Despite what has become of the relationship, there were good reasons to think that Leviev and Boymelgreen could make it together. Both are religious men active in the Chabad Lubavitch movement — Chabad sources say their initial introduction was made by Moshe Kotlarsky, one of Chabad’s top-ranking rabbis — and both have made their mark by pursuing non-Jewish projects in some of the most Jewish cities around the world.

Leviev grew up in Uzbekistan with a father who helped bring Judaism into the secular Soviet Union through the underground channels of the Chabad Lubavitch movement. After moving to Israel as a teenager, Leviev opened a diamond-polishing plant that he used to win contracts to mines in Russia and Angola. He has since leveraged that money and become the main Jewish philanthropist in Russia, funding the Chabad-run Federation of Jewish Communities. Both the federation and Leviev are said to be close with President Vladimir Putin.

Boymelgreen grew up in Israel and moved to the United States to continue his religious studies. He started Eichler’s, the largest Judaica store in the world, and has since branched out into real estate, particularly in Brooklyn. He has set himself apart by spotting up-and-coming areas for development. The latest is the sewage-steeped Gowanus Canal area.

“He always seems to be in there many years ahead of the curve,” Guskind said.

Despite his knowing take on the secular world, Boymelgreen has kept his feet firmly planted in the Orthodox world. He sports a beard and has houses in Israel and in the Chabad-heavy Brooklyn neighborhood of Crown Heights, according to people in the community.
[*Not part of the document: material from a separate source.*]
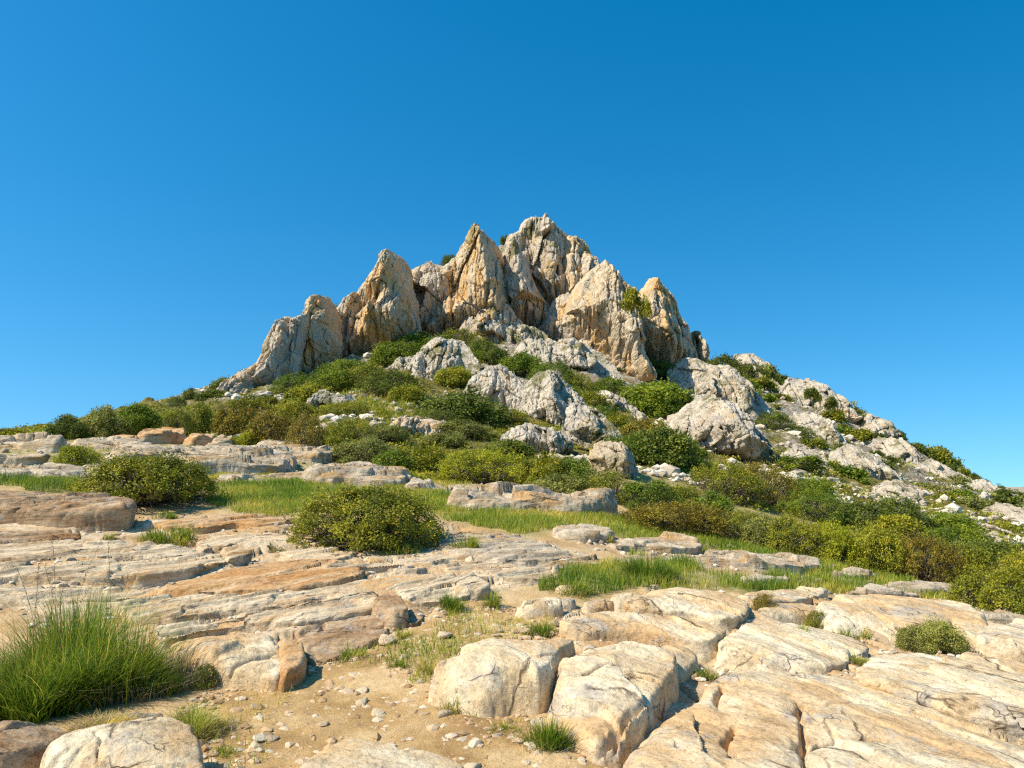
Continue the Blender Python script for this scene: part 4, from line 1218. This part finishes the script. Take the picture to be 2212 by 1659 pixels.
def shrub(box, kind, lab, grp, pool=None, name='shrub', cat='shrub', parts=True, back=.38, bare=False):
    xL, xR, yT, yB = box
    p = hit((xL + xR) / 2, yB)[0]
    w = (xR - xL) * S * p[1] / F
    h = (yB - yT) * S * p[1] / F
    y = p[1] + back * w * min(1, 25 / p[1] + .25)
    x = p[0] * y / p[1]
    pr = pool[RNG.integers(len(pool))]
    if grp and 'slope' in grp and w * F / p[1] > 30:
        w *= 1.22
    if grp and 'belt' in grp:
        w *= 1.2
        h *= .78
    rot = RNG.uniform(0, 6.28)
    zg = float(gz(x, y))
    zg = max(min(zg, p[2] + .25 * h), p[2] - .3 * h)
    hz = max(h * 1.02 - (zg - p[2]), .35 * h)
    loc = (x, y, zg - .03 * h)
    def setm(o):
        o.material_slots[0].link = 'OBJECT'
        o.material_slots[0].material = LEAF[kind]
    sc = (w * 1.04, w * 1.04, hz / pr.h)
    if parts and pr.br:
        e = link(name, None, None, loc, lab, cat, grp)
        e.rotation_euler = (RNG.uniform(-.12, .12), RNG.uniform(-.12, .12), rot)
        e.scale = sc
        setm(link('foliage', pr.fol, e))
        link('branches', pr.br, e)
        return e
    o = link(name, pr.fol, None, loc, lab, cat, grp)
    o.rotation_euler = (0, 0, rot)
    o.scale = sc
    setm(o)
    return o


# two near bushes, built for themselves
NEAR1 = [Proto(301, 15000, 9, .0165, 70, .40, True, spiky=.30, gap=.55)]
NEAR2 = [Proto(302, 16000, 9, .0155, 80, .42, True, spiky=.30, gap=.55)]
shrub((158, 472, 985, 1108), 'olive', 'wide olive bush with bare grey twigs low down, near left beside the brown slab', None, NEAR1)
shrub((612, 966, 1058, 1196), 'olive', 'dense bush with yellow tips alone on the rocks at the centre of the photo', None, NEAR2)
shrub((735, 930, 1120, 1197), 'grey', 'low grey-green shrub growing at the front foot of the central bush', None, BIG)
shrub((118, 218, 958, 1006), 'yellow', 'small bright shrub on the pale outcrops at far left', None, MID)
shrub((500, 582, 930, 966), 'yellow', 'small light green shrub below the brownish skyline scrub', None, MID)
shrub((1942, 2088, 1352, 1416), 'grey', 'small low grey-green shrub alone on the pale slabs at right', None, BIG)
shrub((2062, 2270, 1232, 1332), 'olive', 'grey-flecked olive bush at the right edge above the slabs', None, BIG)
shrub((2150, 2330, 1200, 1290), 'olive', 'yellow-flowered bush at the right edge behind the olive bush', None, BIG)
shrub((412, 480, 1446, 1492), 'dark', 'small dark leafy weed at the right foot of the tall grass', None, MID)
shrub((1618, 1685, 1290, 1325), 'brown', 'reddish small cushion plant between pale slabs', None, MID)
shrub((1740, 1790, 1325, 1352), 'olive', 'tiny olive plant left of the whale-backed rock foot', None, MID)

SK = 'shrubs on the left skyline'
for b, k, lab in [((-30, 58, 924, 948), 'olive', 'flat olive shrub on the skyline at the left edge'), ((48, 112, 932, 958), 'yellow', 'low yellow flowering shrub on the left skyline'),
                  ((100, 195, 896, 955), 'dark', 'leftmost spiky dark shrub of the skyline row'), ((170, 275, 876, 952), 'grey', 'grey-brown spiky shrub second in the skyline row'),
                  ((235, 350, 872, 948), 'green', 'tall green spiky shrub behind the orange boulders'), ((330, 420, 882, 945), 'olive', 'olive shrub right of the tall green skyline shrub'),
                  ((375, 480, 868, 940), 'olive', 'golden olive shrub above the angular orange boulder'), ((455, 560, 866, 950), 'brown', 'brown heathy shrub above the small light green shrub'),
                  ((530, 640, 880, 968), 'brown', 'dark brown dome of heath behind the rounded outcrop'), ((610, 720, 890, 985), 'brown', 'wide brown-green shrub behind the rounded outcrop top'),
                  ((690, 760, 915, 990), 'olive', 'yellow-tipped shrub right of the rounded outcrop')]:
    shrub(b, k, lab, SK, SPK if b[0] < 330 else MID)

BG = 'bushes of the belt at the foot of the hill'
for b, k, lab in [((725, 850, 925, 1008), 'grey', 'grey-green bush starting the belt right of the yellow-tipped shrub'), ((810, 900, 955, 1022), 'green', 'mid green bush above the square grey block'),
                  ((850, 965, 938, 1024), 'olive', 'light olive bush left of the bright yellow-green dome'), ((915, 1010, 918, 970), 'grey', 'flat grey-green bush above the light olive one'),
                  ((950, 1132, 944, 1046), 'yellow', 'bright yellow-green dome bush at the centre of the belt'), ((1035, 1150, 935, 1000), 'dark', 'dark bush behind the right shoulder of the yellow-green dome'),
                  ((1120, 1225, 955, 1058), 'olive', 'olive bush right of the yellow-green dome'), ((1190, 1290, 965, 1062), 'green', 'green bush below the orange-topped rock'),
                  ((1150, 1270, 1010, 1078), 'grey', 'low grey bush front of the belt, under the spur'), ((1265, 1370, 1000, 1088), 'olive', 'rounded olive bush at the end of the pale spur'),
                  ((1350, 1460, 1015, 1108), 'green', 'green bush behind the grey heath bush'), ((1410, 1500, 1030, 1100), 'olive', 'small olive bush above the grey heath bush'),
                  ((1350, 1560, 1062, 1155), 'brown', 'big grey-brown heath bush at the meadow edge'), ((1490, 1640, 975, 1085), 'olive', 'large olive bush under the angular crag, left one'),
                  ((1570, 1720, 975, 1095), 'brown', 'rust-tinged bush under the angular crag, right one'), ((1480, 1600, 1050, 1130), 'green', 'green bush between heath bush and large olive bush'),
                  ((1660, 1800, 1005, 1105), 'green', 'deep green bush on the lower right slope'), ((1540, 1680, 1085, 1175), 'olive', 'olive bush at the meadow edge right of the heath bush'),
                  ((1600, 1700, 1100, 1190), 'grey', 'greyish twiggy bush at the meadow edge'), ((1640, 1780, 1095, 1205), 'olive', 'thick olive bush bordering the right meadow'),
                  ((1740, 1870, 1105, 1222), 'yellow', 'golden-topped bush bordering the right meadow'), ((1830, 1960, 1118, 1242), 'olive', 'dense olive bush nearest the right meadow end'),
                  ((1930, 2060, 1130, 1258), 'brown', 'rusty olive bush at the right end of the meadow'), ((2020, 2130, 1150, 1266), 'olive', 'last olive bush of the right meadow border'),
                  ((1690, 1830, 1040, 1130), 'green', 'green bush behind the golden-topped bush'), ((1790, 2000, 1058, 1160), 'dark', 'big dark green bush in the middle of the right slope'),
                  ((1940, 2110, 1085, 1180), 'green', 'bright green bush right of the big dark green bush'), ((2080, 2260, 1150, 1245), 'dark', 'dark round bush at the right edge above the flowered bush'),
                  ((2000, 2110, 1120, 1210), 'green', 'green bush left of the dark round right-edge bush'), ((1880, 1990, 1100, 1180), 'olive', 'olive bush between the big dark bush and meadow border')]:
    shrub(b, k, lab, BG, BIG if (b[1] - b[0]) > 125 else MID)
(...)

Now, as the divorce has proceeded, both sides have been quiet about what went wrong and what they plan to do with all their holdings. And the little that has been said seems already in dispute.

In an interview, Kreisler said her boss and Leviev are still looking to do some work together and are currently building two developments in suburban Tel Aviv.

Rosen categorically denied this. “Whatever we have obligations to finish together, we are finishing together,” he said. “Wherever we have no obligations to finish together, we will not finish together.”